Photographs and documents relating to Major A E C Vizard, who led A Company 16 DLI into action on the first morning of the landings:

http://16dli.awardspace.co.uk/page302.html

'Prelude to Salerno', a 1945 poem about the landings by 16 DLI CSM W 'Jimmy' James:

http://16dli.awardspace.co.uk/page242.html

A copy of the beach head newspaper The Salerno Times, dated 16/9/43, which which was kept as a souvenir by Capt Gordon Harris of the Signal Platoon,16 DLI:

http://16dli.awardspace.co.uk/page284.html

Padre G Meek's memories of 16 DLI's Salerno Regimental Aid Post:

http://16dli.awardspace.co.uk/page88.html

And a brief potted history of the first days of 16 DLI's mainland Italy campaign:

http://16dli.awardspace.co.uk/page98.html

Saturday, 2 March 2013

16 DLI, Sedjenane, March 2nd 1943

Today marks the 70th anniversary of the final 16th Battalion Durham Light Infantry attack on the hills to the north of Sedjenane, Tunisia, on 2/3/43. The battalion suffered appalling casualties in both this and the initial counter-attacks on 27/2/43 and was effectively destroyed as a fighting force with little more than 100 men left from the four rifle companies by the evening of 2/3/43.

There's already a large amount of material on the website regarding the Battle of Sedjenane. This is the index page for the section:

http://16dli.awardspace.co.uk/page180.html


Four of the most poignant and powerful items on the site are these:

A montage of local press photos of 16 DLI Sedjenane fatal casualties:

http://16dli.awardspace.co.uk/page20.html

The 1942 16 DLI Sergeants photograph, which features the three rifle company Company Sergeant Majors killed in the Battle and several other casualties.
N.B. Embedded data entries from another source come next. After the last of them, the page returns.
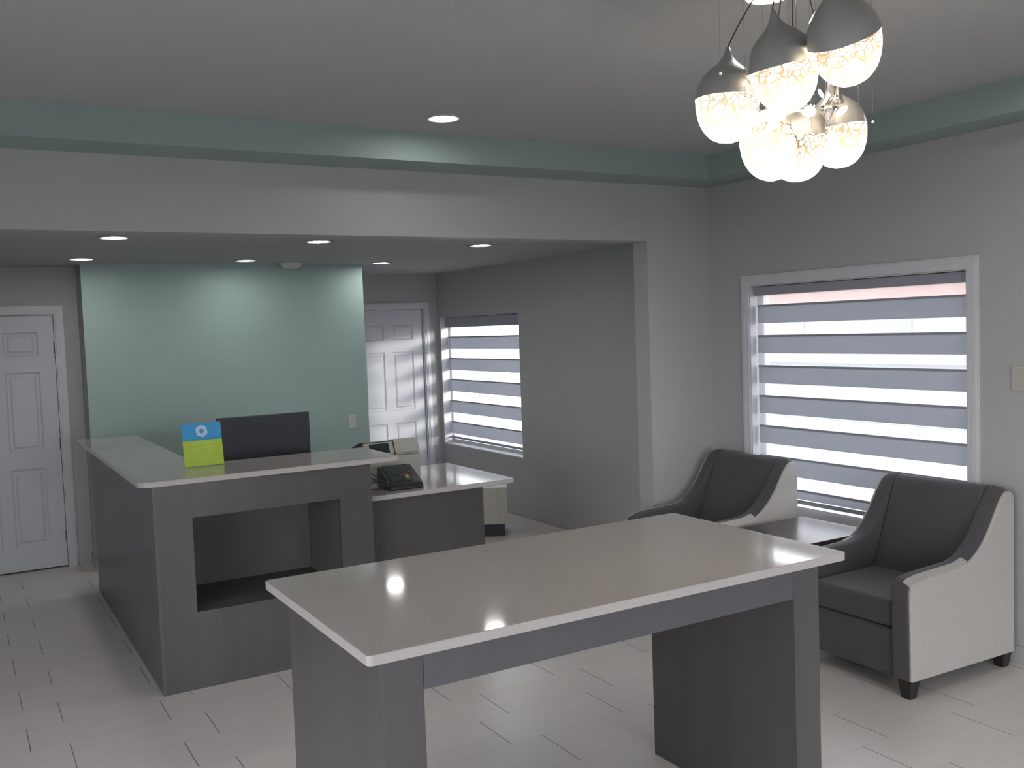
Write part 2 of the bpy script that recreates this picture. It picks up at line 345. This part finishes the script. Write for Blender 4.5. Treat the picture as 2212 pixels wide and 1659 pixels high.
# ------------------------------------------------------------------ doors
def door(idx, x0, x1, zt, y, hinges):
    leafy = y+.022
    cols = [(.115, .365), (.45, .70)]
    s = (x1-x0)/.815
    rows = [(.20, .82), (.955, 1.585), (1.71, 1.90)]
    b = MB(); z0 = .012
    xs = [0, cols[0][0], cols[0][1], cols[1][0], cols[1][1], .815]; zs = [z0, *[v for r_ in rows for v in r_], zt]
    for i in range(5):
        for j in range(7):
            X0, X1, Z0, Z1 = x0+xs[i]*s, x0+xs[i+1]*s, zs[j], zs[j+1]
            if i in (1, 3) and j in (1, 3, 5):
                v = lambda x, yy, z: b.bm.verts.new((x, yy, z))
                def rect(d, yy): return [v(X0+d, yy, Z0+d), v(X1-d, yy, Z0+d), v(X1-d, yy, Z1-d), v(X0+d, yy, Z1-d)]
                rr = [rect(0, leafy), rect(.014, leafy+.009), rect(.03, leafy+.009), rect(.045, leafy+.002)]
                for p, q in zip(rr, rr[1:]):
                    for k in range(4): b.bm.faces.new((p[k], p[(k+1) % 4], q[(k+1) % 4], q[k]))
                b.bm.faces.new(rr[-1])
            else:
                b.bm.faces.new([b.bm.verts.new(p) for p in ((X0, leafy, Z0), (X1, leafy, Z0), (X1, leafy, Z1), (X0, leafy, Z1))])
    b.box(x0, x1, leafy+.012, leafy+.04, z0, zt)
    bmesh.ops.remove_doubles(b.bm, verts=b.bm.verts, dist=.0001)
    leaf = struct(b.build('door_%d' % idx, M_door))
    # casing: stepped profile on the sides and the head
    c = MB(); wd = .062
    for d0, d1, th in ((0, wd, .012), (.012, wd-.008, .017), (.026, .05, .021)):
        c.box(x0-g-d1, x0-g-d0, y-th, y, 0, zt+g+d0); c.box(x1+g+d0, x1+g+d1, y-th, y, 0, zt+g+d0); c.box(x0-g-d1, x1+g+d1, y-th, y, zt+g+d0, zt+g+d1)
    c.build('door_casing', M_white, leaf)
    k = MB()
    k.box(x0-g, x0-.003, y+.002, y+.10, 0, zt+g).box(x1+.003, x1+g, y+.002, y+.10, 0, zt+g).box(x0-.003, x1+.003, y+.002, y+.10, zt+.003, zt+g)
    k.build('door_jamb', M_white, leaf)
    MB().box(x0-g, x1+g, y+.07, y+.12, 0, zt+g).build('door_backing', M_gap, leaf)
    for hx, hz in hinges:
        h = MB(); h.tube([(hx, y+.012, hz-.045), (hx, y+.012, hz+.045)], .007, 10); h.build('hinge', M_steel, leaf)
    return leaf
door(1, *D1, Y1, [(.7165, 1.775), (.7165, 1.00), (.7165, .25)])
door(2, *D2, Y2, [])

# ------------------------------------------------------------------ windows
def window(idx, op, casing, xg):
    y0, y1, z0, z1 = op
    f = MB(); w_ = .035
    f.box(xg-.02, xg+.03, y0, y0+w_, z0, z1).box(xg-.02, xg+.03, y1-w_, y1, z0, z1).box(xg-.02, xg+.03, y0+w_, y1-w_, z0, z0+.05).box(xg-.02, xg+.03, y0+w_, y1-w_, z1-w_, z1)
    root = struct(f.build('window_%d' % idx, M_white, bevel=.003))
    MB().box(xg, xg+.006, y0+w_, y1-w_, z0+.05, z1-w_).build('window_pane', M_glass, root)
    if idx == 1: MB().box(xg-.03, xg+.0, y0+w_, y1-w_, z0+.05, z0+.075).build('lower_sash_rail', M_white, root)
    if casing:
        c = MB(); wd = .068
        for d0, d1, th in ((0, wd, .010), (.008, wd-.01, .014), (.03, .055, .018)):
            c.box(XR-th, XR, y0-d1, y0-d0, z0-.06, z1+d0).box(XR-th, XR, y1+d0, y1+d1, z0-.06, z1+d0).box(XR-th, XR, y0-d1, y1+d1, z1+d0, z1+d1)
        c.build('window_casing', M_white, root)
        MB().box(XR-.03, XR+.09, y0-.06, y1+.06, z0-.022, z0-.001).build('window_sill', M_white, root, bevel=.004)
    l = MB(); e = .0015
    l.box(XR, xg-.02, y1-.006, y1-e, z0+e, z1).box(XR, xg-.02, y0+e, y0+.006, z0+e, z1).box(XR, xg-.02, y0+.006, y1-.006, z1-.006, z1-e)
    if not casing: l.box(XR-.004, xg-.02, y0+.006, y1-.006, z0+e, z0+.012)
    l.build('window_reveal', M_white, root)
    return root
window(1, WA, True, 4.715)
window(2, WB, False, 4.725)
f = MB(); y0, y1, z0, z1 = WC; xs = XL-.08
for yy in (y0, (y0+y1)/2-.025, y1-.05): f.box(xs-.02, xs+.02, yy, yy+.05, z0, z1)
for yy in (y0+.05, (y0+y1)/2+.025): f.box(xs-.02, xs+.02, yy, yy+(y1-y0)/2-.075, z0, z0+.05).box(xs-.02, xs+.02, yy, yy+(y1-y0)/2-.075, z1-.05, z1)
wr = struct(f.build('window_3', M_white)); MB().box(xs-.003, xs+.003, y0+.05, y1-.05, z0+.05, z1-.05).build('window_pane', M_glass, wr)  # unseen side window, added to bring in daylight

f = MB(); x0, x1, z0, z1 = WD; ys = YF-.08; n = 4; st = (x1-x0-.05)/n
for k in range(n+1): f.box(x0+k*st, x0+k*st+.05, ys-.02, ys+.02, z0, z1)
for k in range(n): f.box(x0+k*st+.05, x0+(k+1)*st, ys-.02, ys+.02, z0, z0+.05).box(x0+k*st+.05, x0+(k+1)*st, ys-.02, ys+.02, z1-.05, z1)
wr = struct(f.build('window_4', M_white)); MB().box(x0+.05, x1-.05, ys-.003, ys+.003, z0+.05, z1-.05).build('window_pane', M_glass, wr)  # unseen glazed front, added to bring in daylight

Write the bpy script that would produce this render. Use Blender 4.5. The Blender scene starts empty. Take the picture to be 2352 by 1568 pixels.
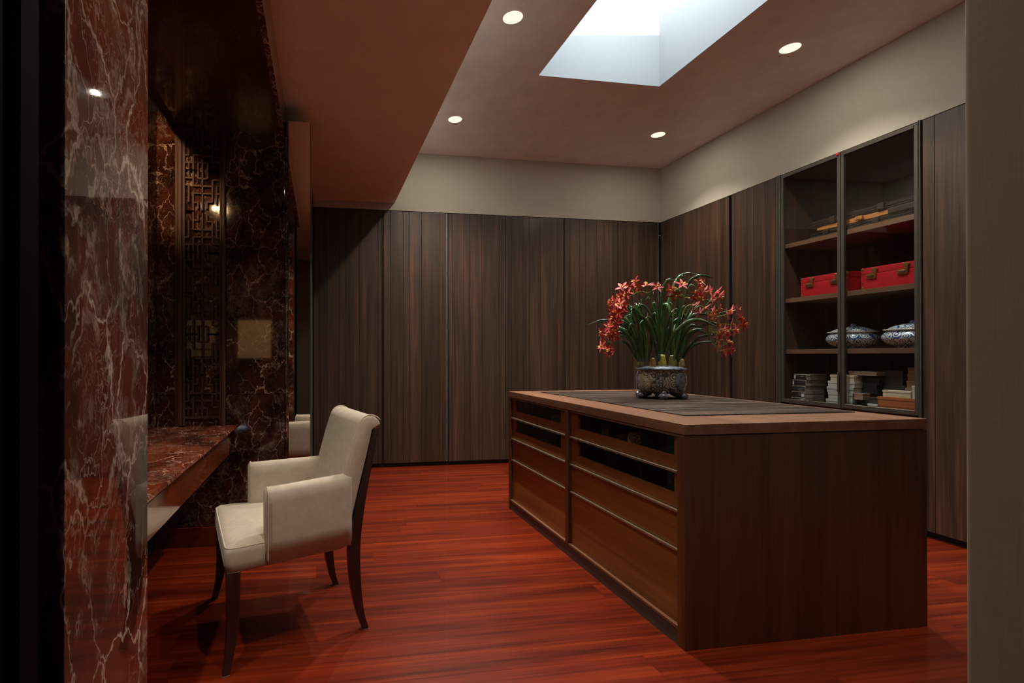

The photograph also features Sgt Joseph Drake, who was awarded the Military Medal for his actions on the 3/3/43 in the aftermath of the 2/3/43 attack:

http://stalag4d.atspace.co.uk/page149.html

The 1942 B Company photograph, which has one of the most detailed captions of those on the site. The caption tells its own grim story. And again many of the soldiers so far identified were killed or made POW on 2/3/43. Others faces still need to be placed

http://16dli.awardspace.co.uk/page59.html

The 1942 D Company photograph, which includes Pte G Leadbitter, who was awarded the Battalion's first Military Medal, for his actions on 2/3/43. Many faces on this photograph still need to be placed:

http://16dli.awardspace.co.uk/page60.html

Somebody out there must have the missing 1942 photographs of A Company, C Company and HQ Company, 16 DLI and these photographs will also feature officers and men whose names and stories deserve to see the light of day again--even after 70 years. Where are there? The quest continues....

Tuesday, 25 December 2012

The Troopship MV Staffordshire, Liverpool, Christmas Day 1942

It's now exactly 70 years since the troopships Staffordshire and Derbyshire sailed from Liverpool on Christmas Day 1942. British Army units board the Staffordshire included the 16th Battalion Durham Light Infantry and the 70th Field Regiment, RA. Aboard the Derbyshire units included the 2nd/5th Battalion of the Sherwood Foresters. These are links to material already on my web site relating to the sailing of the ships on Christmas Day 1942:

Reminiscences of Christmas Day 1942 by C/Sgt W James, D Coy, 16 DLI.

A December 1942 Letter from the Troopship Staffordshire by Pte T Tunney, C Coy, 16 DLI.

A New Year's Day 1943 poem by C/Sgt W James, D Company, 16 DLI.

Memories of Christmas Day 1942 by CSM George Gates, HQ Coy, 16 DLI.

A signed 16th Durham Light Infantry Officers' Christmas Dinner Menu for 25/12/42.

Wednesday, 11 July 2012

16th DLI War Graves Photographs

I've now added a new section of the site with large format photographs of several 16th DLI war graves. I will be adding many more photographs to this section in due course.

Courtesy of ex-CSM W 'Jimmy' James, who revisited the Italian battlefields several times in the 1990s and 2000s, I have a good selection of photographs of CWGC 16 DLI headstones in Italy. However, I have none for the casualties suffered in Greece in 1944-45 and only a very few for the casualties suffered in Tunisia in 1943. Also there are several 16th Btn casualties who were buried with CWGC headstones in the UK, who died either prior to or after active service overseas.

If anyone reading has such photographs, your own work only please, large format, full headstone composition, I would be very keen to place them on the site--fully credited of course.

The new section starts here:

http://powbooks.atspace.co.uk/page20.html

Thursday, 21 June 2012

The Password is Courage, My Detailed Book Review


I've now added a POW and DLI Book Reviews section to the site where I will post detailed reviews of books focussing on the British POW experience during World War Two. Three book reviews have been posted thus far:

The Password is Courage, by John Castle,1954

The Man Who Broke into Auschwitz, by Denis Avey and Rob Broomby, 2011

Stalag Doctor, by I Schire, 1956

Obviously when reading and reviewing such books, I will be paying particular attention to where these particular POWs feature in my consecutive listing of German POW numbers and thus who else was there and thereabouts with them on the day their POW numbers were issued.